I don't give a $#%^ what the market does, today, tomorrow, the next day, next month or next year. I took profits on most of the positions I started at the market bottom in late 2008, and now I'm sitting on postions in several great companies and a few big dividend yielders, so what the market does short and middle term means nothing to me. My stocks will either go up and make me money, or they'll stay flat or go down, and I'll spend the next few months or even the next two years adding more on the cheap and reinvesting dividends. I have no fear whatsoever that my stocks will not go up in value substantially over the long term.
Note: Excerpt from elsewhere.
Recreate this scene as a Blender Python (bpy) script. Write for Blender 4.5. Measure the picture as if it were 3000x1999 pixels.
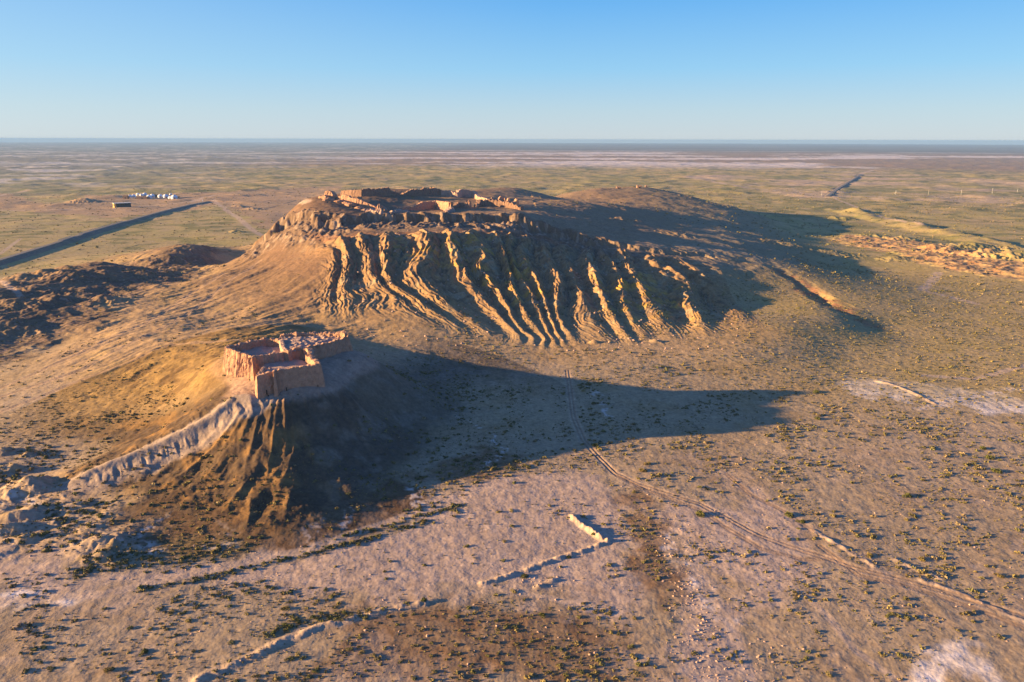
import bpy, math, random
import numpy as np
from mathutils import Vector
sc = bpy.context.scene
for o in list(bpy.data.objects): bpy.data.objects.remove(o)
# ---------------------------------------------------------------- camera, sky, sun, exposure
CAMZ, PITCH, FPX = 155.0, math.radians(15.25), 2167.0
HAZE_D = 4.5e-5
SUN_EL, SUN_AZ = math.radians(9.4), math.radians(-96.5)      # azimuth from +Y towards +X
cam = bpy.data.cameras.new('camera'); camo = bpy.data.objects.new('camera', cam)
sc.collection.objects.link(camo); sc.camera = camo
cam.sensor_width = 36.0; cam.lens = 36.0*FPX/3000.0
cam.clip_start = 1.0; cam.clip_end = 60000.0
camo.location = (0, 0, CAMZ)
camo.rotation_mode = 'XYZ'
from mathutils import Matrix
ROLL = 0.00233
camo.rotation_euler = (Matrix.Rotation(math.pi/2-PITCH, 3, 'X') @ Matrix.Rotation(ROLL, 3, 'Z')).to_euler()
w = bpy.data.worlds.new('World'); sc.world = w; w.use_nodes = True
wn = w.node_tree.nodes; wl = w.node_tree.links
bg = wn['Background']
sky = wn.new('ShaderNodeTexSky'); sky.sky_type = 'NISHITA'; sky.sun_disc = False
sky.sun_elevation = SUN_EL; sky.sun_rotation = SUN_AZ
sky.altitude = 100; sky.air_density = 1.0; sky.dust_density = 0.35; sky.ozone_density = 2.5
geo = wn.new('ShaderNodeTexCoord'); sep = wn.new('ShaderNodeSeparateXYZ'); wl.new(geo.outputs['Generated'], sep.inputs[0])
ramp = wn.new('ShaderNodeValToRGB'); wl.new(sep.outputs['Z'], ramp.inputs[0])
SKY = [(0.0, (.56, .65, .72)), (.035, (.46, .63, .76)), (.085, (.27, .57, .86)), (.16, (.13, .43, .86)), (.3, (.02, .19, .66)), (1.0, (.006, .085, .42))]
el = ramp.color_ramp.elements
el[0].position = SKY[0][0]; el[1].position = 1.0
for i, (p_, c_) in enumerate(SKY):
    e = el[0] if i == 0 else (el[-1] if i == len(SKY)-1 else el.new(p_)); e.color = (*c_, 1)
side = wn.new('ShaderNodeMapRange'); side.inputs[1].default_value = 0.05; side.inputs[2].default_value = -.7; side.inputs[3].default_value = 0; side.inputs[4].default_value = .3
wl.new(sep.outputs['X'], side.inputs[0])                  # the sky is paler towards the sun
pale = wn.new('ShaderNodeMix'); pale.data_type = 'RGBA'; pale.inputs['B'].default_value = (.62, .76, .84, 1)
wl.new(side.outputs[0], pale.inputs['Factor']); wl.new(ramp.outputs[0], pale.inputs['A'])
gain = wn.new('ShaderNodeMix'); gain.data_type = 'RGBA'; gain.blend_type = 'MULTIPLY'; gain.inputs['Factor'].default_value = 1; gain.inputs['B'].default_value = (1.65, 1.65, 1.65, 1)
wl.new(pale.outputs['Result'], gain.inputs['A'])
both = wn.new('ShaderNodeMix'); both.data_type = 'RGBA'; both.inputs['Factor'].default_value = .95
wl.new(sky.outputs[0], both.inputs['A']); wl.new(gain.outputs['Result'], both.inputs['B'])
wl.new(both.outputs['Result'], bg.inputs[0]); bg.inputs[1].default_value = 0.15
sl = bpy.data.lights.new('sun', 'SUN'); so = bpy.data.objects.new('sun', sl); sc.collection.objects.link(so)
sl.energy = 5.0; sl.angle = math.radians(0.5); sl.color = (1.0, 0.66, 0.29)
sd = Vector((math.sin(SUN_AZ)*math.cos(SUN_EL), math.cos(SUN_AZ)*math.cos(SUN_EL), math.sin(SUN_EL)))
so.rotation_euler = sd.to_track_quat('Z', 'Y').to_euler(); so.location = (-200, 200, 300)
sc.view_settings.view_transform = 'Standard'; sc.view_settings.look = 'None'
sc.view_settings.exposure = 1.98; sc.view_settings.gamma = 1.0
sc.cycles.max_bounces = 4; sc.cycles.diffuse_bounces = 2; sc.cycles.volume_bounces = 0

# ---------------------------------------------------------------- small numpy tools
rng = np.random.default_rng(7); random.seed(7)
def rays(u, v):
    u = np.asarray(u, float); v = np.asarray(v, float)
    a = (u-1500)/FPX; b = (1000-v)/FPX
    a, b = a - b*ROLL, b + a*ROLL
    return a, math.cos(PITCH)+b*math.sin(PITCH), -math.sin(PITCH)+b*math.cos(PITCH)
def at_z(u, v, z):                      # where a sight line meets height z
    dx, dy, dz = rays(u, v); t = (np.asarray(z, float)-CAMZ)/dz
    return dx*t, dy*t
_ang = np.random.default_rng(11).random(65536)*6.2831853
_gc = np.cos(_ang); _gs = np.sin(_ang)
def perlin(x, y, s=0):
    x = np.asarray(x, float)+s*3.71; y = np.asarray(y, float)-s*5.37
    ix = np.floor(x); iy = np.floor(y); fx = x-ix; fy = y-iy
    ix = ix.astype(np.int32)+s*37; iy = iy.astype(np.int32)+s*91
    ux = fx*fx*fx*(fx*(fx*6-15)+10); uy = fy*fy*fy*(fy*(fy*6-15)+10)
    x0 = (ix & 255) << 8; x1 = ((ix+1) & 255) << 8; y0 = iy & 255; y1 = (iy+1) & 255
    def g(k, dx, dy): return _gc[k]*(fx-dx)+_gs[k]*(fy-dy)
    a = g(x0 | y0, 0, 0); b = g(x1 | y0, 1, 0); c = g(x0 | y1, 0, 1); d = g(x1 | y1, 1, 1)
    return ((a+(b-a)*ux)*(1-uy)+(c+(d-c)*ux)*uy)*1.5
def fbm(x, y, o=4, s=0, r=0.5):
    t = 0; a = 1; f = 1
    for i in range(o):
        t = t+a*perlin(x*f, y*f, s+i*17); a *= r; f *= 2.03
    return t
def ridged(x, y, o=4, s=0):
    t = 0; a = 1; f = 1
    for i in range(o):
        t = t+a*(1-2*np.abs(perlin(x*f, y*f, s+i*13))); a *= .5; f *= 2.1
    return t
def sm(x, a, b):
    t = np.clip((x-a)/(b-a), 0, 1); return t*t*(3-2*t)
def seg_dist(x, y, P):                  # distance to polyline, and fraction along it
    best = np.full(x.shape, 1e9); par = np.zeros(x.shape)
    n = len(P)-1
    for i in range(n):
        ax, ay = P[i][:2]; bx, by = P[i+1][:2]; dx = bx-ax; dy = by-ay
        t = np.clip(((x-ax)*dx+(y-ay)*dy)/(dx*dx+dy*dy+1e-9), 0, 1)
        d = np.hypot(x-ax-t*dx, y-ay-t*dy); m = d < best
        best = np.where(m, d, best); par = np.where(m, (i+t), par)
    return best, par
def in_poly(x, y, P):
    c = np.zeros(x.shape, bool); n = len(P)
    for i in range(n):
        x1, y1 = P[i][:2]; x2, y2 = P[(i+1) % n][:2]
        if y1 == y2: continue
        c ^= ((y1 > y) != (y2 > y)) & (x < (x2-x1)*(y-y1)/(y2-y1)+x1)
    return c
def poly_mask(x, y, P, soft):           # 1 inside, fading over soft metres, ragged edge
    P = np.asarray(P); m = (x > P[:, 0].min()-2*soft) & (x < P[:, 0].max()+2*soft) & (y > P[:, 1].min()-2*soft) & (y < P[:, 1].max()+2*soft)
    out = np.zeros(x.shape)
    if m.any():
        xs, ys = x[m], y[m]
        d, _ = seg_dist(xs, ys, list(P)+[P[0]]); d = np.where(in_poly(xs, ys, P), d, -d)
        d = d+fbm(xs/soft/1.5, ys/soft/1.5, 3, 91)*soft*.9
        out[m] = sm(d, -soft*.5, soft*.5)
    return out
def near(x, y, P, R):
    P = np.asarray(P)[:, :2]
    return (x > P[:, 0].min()-R) & (x < P[:, 0].max()+R) & (y > P[:, 1].min()-R) & (y < P[:, 1].max()+R)

# ---------------------------------------------------------------- relief: surveyed points (sight line + height above the plain)
CP = []
def cp(s):
    for t in s.split():
        u, v, z = map(float, t.split(',')); x, y = at_z(u, v, z); CP.append((float(x), float(y), z))
for u in range(-400, 3500, 350): CP.append((*map(float, at_z(u, 1680, 0)), 0)); CP.append((*map(float, at_z(u, 1950, 0)), 0))
cp('1700,1250,0 1450,1330,0 2000,1150,0.5 2370,1180,0 2700,1150,0 3100,1150,0 3100,950,0 2750,1000,0.5 2450,1040,1 1700,1130,2 2100,1090,2 2550,960,3 2750,900,3 3050,870,2 1300,1480,0 1600,1450,0')
# small hill
cp('648,1070,33 740,1100,33 748,1174,29 960,1141,30 1040,1027,35 940,1060,36 860,1170,29')
CP += [(-140, 388, 37), (-125, 395, 37.5), (-105, 405, 37.5), (-128, 372, 35), (-112, 366, 35), (-98, 372, 35), (-150, 395, 36), (-88, 408, 37)]
cp('640,1095,29.5 600,1150,22 560,1100,20 500,1150,14 400,1200,8 250,1250,3.5 100,1300,1 0,1400,0 -150,1300,0 600,1030,22 400,1100,11 200,1150,5 0,1180,2 -200,1150,0 300,1000,12 100,1050,6 500,950,17 900,945,18 750,960,22')
cp('1080,1045,30 1130,1075,22 1200,1120,11 1300,1180,4.5 1400,1280,0.7 1040,1110,28 1100,1200,14 1200,1300,3.5 1250,1390,0.4 1000,1150,28')
cp('800,1190,27 950,1200,23.5 700,1300,17 900,1300,15 1050,1300,9 500,1400,6 700,1400,9 900,1420,7 1100,1400,3 300,1500,1.2 500,1520,1.5 700,1530,3 900,1550,2 1050,1500,1 1200,1450,0.4 600,1620,0.3 850,1620,0.3')
cp('690,1172,29 620,1230,22.5 550,1268,18 470,1308,13.5 380,1345,9.5 290,1380,6.2 200,1420,2.8 160,1440,1 450,1275,10.5 300,1340,3.8 150,1395,0.6 540,1225,15')
cp('600,1300,14 470,1360,7.6 350,1405,4 250,1445,1.2')
# western apron with its dark crest; unseen rise added at left for its shadow
I0 = len(CP)
cp('560,900,17 300,950,12 100,950,10 300,775,24 0,845,22 -250,868,27 -500,900,20 0,900,17 500,738,22 600,722,20 120,905,16 200,1000,6 330,870,12 0,1030,4 -250,1080,6 650,800,25 700,900,20 560,850,20 620,950,16 800,900,24 150,800,24')
CP += [(-300, 930, 5), (-450, 830, 3), (-600, 760, 2), (-520, 1050, 1), (-380, 1250, 0), (-650, 1250, 0)]
cp('650,650,1 740,690,3 680,690,3 600,600,0 760,640,3')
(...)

Smart and thats me also. Think long term. Buy when the market is down, do nothing when the stocks are up and when you need/want the money, you sell some shares, its that simple.
Nope, no BP. I'm long on BAC, BRK-B and XOM, (which I'll be adding to) plus AGNC and IGD for their dividends. The only change I've been considering is BAC, because of the long term affects of this idiotic financial reform bill coming out of Congress. I've been looking at several Canadian banks (BMO, TD, CM and BNS) as possible replacements for BAC, as they are all strong healthy banks that are off of their recent highs and pay solid dividends.
I am retiring this month and will finally have time to look closer at my investment portifilos and see if I could find some spare funds to buy a few good stocks, does anyone have leads?
AT&T and Pfizer have great dividends! AT&T yields at 6.92% and Pfizer at 5.09% (<---- at this moment; we all know that could change.)
Although I would recommend mutual funds, bonds, or annuities. They tend to be less aggressive, especially annuities.